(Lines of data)
━━━━━━━━━━━━━━━━

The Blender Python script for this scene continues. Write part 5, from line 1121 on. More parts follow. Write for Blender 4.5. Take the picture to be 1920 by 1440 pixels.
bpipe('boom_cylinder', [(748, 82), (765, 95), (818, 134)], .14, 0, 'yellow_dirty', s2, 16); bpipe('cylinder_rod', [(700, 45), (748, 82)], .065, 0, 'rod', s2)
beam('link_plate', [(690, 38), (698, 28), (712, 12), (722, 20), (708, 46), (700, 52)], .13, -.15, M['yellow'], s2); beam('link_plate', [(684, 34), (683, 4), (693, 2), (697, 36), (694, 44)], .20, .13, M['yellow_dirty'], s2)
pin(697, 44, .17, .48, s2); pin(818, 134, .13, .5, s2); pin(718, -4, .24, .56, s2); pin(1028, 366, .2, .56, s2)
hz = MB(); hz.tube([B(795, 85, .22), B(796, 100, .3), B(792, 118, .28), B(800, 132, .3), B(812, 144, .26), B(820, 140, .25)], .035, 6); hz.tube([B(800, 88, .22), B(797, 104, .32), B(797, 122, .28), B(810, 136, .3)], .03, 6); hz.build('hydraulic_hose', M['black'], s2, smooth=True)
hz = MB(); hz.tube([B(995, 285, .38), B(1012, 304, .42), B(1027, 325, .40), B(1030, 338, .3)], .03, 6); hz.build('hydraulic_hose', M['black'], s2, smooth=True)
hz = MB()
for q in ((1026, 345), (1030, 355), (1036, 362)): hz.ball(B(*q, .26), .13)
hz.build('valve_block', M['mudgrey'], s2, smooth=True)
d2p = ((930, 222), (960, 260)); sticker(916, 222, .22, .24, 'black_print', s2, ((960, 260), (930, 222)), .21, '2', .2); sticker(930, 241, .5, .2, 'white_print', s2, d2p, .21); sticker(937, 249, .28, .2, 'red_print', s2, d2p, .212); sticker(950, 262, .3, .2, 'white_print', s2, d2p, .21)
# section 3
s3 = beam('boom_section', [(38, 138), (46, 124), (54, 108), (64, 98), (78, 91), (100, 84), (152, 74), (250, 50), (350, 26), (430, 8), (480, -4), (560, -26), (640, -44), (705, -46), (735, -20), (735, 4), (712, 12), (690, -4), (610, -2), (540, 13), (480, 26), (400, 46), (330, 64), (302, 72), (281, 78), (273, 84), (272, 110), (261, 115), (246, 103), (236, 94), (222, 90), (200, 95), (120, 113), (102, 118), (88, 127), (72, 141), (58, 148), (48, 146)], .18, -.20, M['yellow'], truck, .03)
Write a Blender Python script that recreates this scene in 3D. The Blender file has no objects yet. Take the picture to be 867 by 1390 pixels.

━━━━━━━━━━━━━━━━

**Work to do:** Please reproduce each line exactly as written.

**Worked solution:**
The Blender Python script for this scene continues. Write part 5, from line 1121 on. More parts follow. Write for Blender 4.5. Take the picture to be 1920 by 1440 pixels.
bpipe('boom_cylinder', [(748, 82), (765, 95), (818, 134)], .14, 0, 'yellow_dirty', s2, 16); bpipe('cylinder_rod', [(700, 45), (748, 82)], .065, 0, 'rod', s2)
beam('link_plate', [(690, 38), (698, 28), (712, 12), (722, 20), (708, 46), (700, 52)], .13, -.15, M['yellow'], s2); beam('link_plate', [(684, 34), (683, 4), (693, 2), (697, 36), (694, 44)], .20, .13, M['yellow_dirty'], s2)
pin(697, 44, .17, .48, s2); pin(818, 134, .13, .5, s2); pin(718, -4, .24, .56, s2); pin(1028, 366, .2, .56, s2)
hz = MB(); hz.tube([B(795, 85, .22), B(796, 100, .3), B(792, 118, .28), B(800, 132, .3), B(812, 144, .26), B(820, 140, .25)], .035, 6); hz.tube([B(800, 88, .22), B(797, 104, .32), B(797, 122, .28), B(810, 136, .3)], .03, 6); hz.build('hydraulic_hose', M['black'], s2, smooth=True)
hz = MB(); hz.tube([B(995, 285, .38), B(1012, 304, .42), B(1027, 325, .40), B(1030, 338, .3)], .03, 6); hz.build('hydraulic_hose', M['black'], s2, smooth=True)
hz = MB()
for q in ((1026, 345), (1030, 355), (1036, 362)): hz.ball(B(*q, .26), .13)
hz.build('valve_block', M['mudgrey'], s2, smooth=True)
d2p = ((930, 222), (960, 260)); sticker(916, 222, .22, .24, 'black_print', s2, ((960, 260), (930, 222)), .21, '2', .2); sticker(930, 241, .5, .2, 'white_print', s2, d2p, .21); sticker(937, 249, .28, .2, 'red_print', s2, d2p, .212); sticker(950, 262, .3, .2, 'white_print', s2, d2p, .21)
# section 3
s3 = beam('boom_section', [(38, 138), (46, 124), (54, 108), (64, 98), (78, 91), (100, 84), (152, 74), (250, 50), (350, 26), (430, 8), (480, -4), (560, -26), (640, -44), (705, -46), (735, -20), (735, 4), (712, 12), (690, -4), (610, -2), (540, 13), (480, 26), (400, 46), (330, 64), (302, 72), (281, 78), (273, 84), (272, 110), (261, 115), (246, 103), (236, 94), (222, 90), (200, 95), (120, 113), (102, 118), (88, 127), (72, 141), (58, 148), (48, 146)], .18, -.20, M['yellow'], truck, .03)
Write a Blender Python script that recreates this scene in 3D. The Blender file has no objects yet. Take the picture to be 867 by 1390 pixels.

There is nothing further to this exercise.